Travel Tips for a Safe Journey in Bad Weather

1. Turn Around

Avoid fast-moving floodwaters. They can carry even large vehicles with ease. Floodwater can even flip a car in as little as 12 inches.

2. If There's No Alternate Route, Take Shelter

If there's no alternate route to take, get out of your vehicle and move to higher ground. Wait until you can safely travel to get back in your car.

3. Travel Slowly

Enter a road as slowly as possible, usually at 1-2 mph). Cross a flooded street at a maximum speed of 3-4 mph. Cars should take turns crossing the road one by one, providing plenty of room and time for each vehicle to pass through.

4. Watch for Obstructions

Floodwaters are usually murky, meaning you won't be able to see what's underneath the water. You will not only have to worry about what is underneath but also what is floating at the surface. Large tree branches, other vehicles, and various other hazards could be floating in the water.

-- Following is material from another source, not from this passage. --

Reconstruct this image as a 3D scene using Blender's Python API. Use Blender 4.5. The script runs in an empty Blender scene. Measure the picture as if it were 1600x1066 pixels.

You also need to look out for obstacles, such as trees, buildings, and parked cars, that you could run into after losing control of your vehicle.

5. Dry Your Brakes

Once you're out of the water, lightly tap the brakes slowly several times. This will help dry the brakes.

You should avoid traveling down a flooded street at all costs. Now you know why it can be hazardous and how to navigate enough to safely make it to a stop.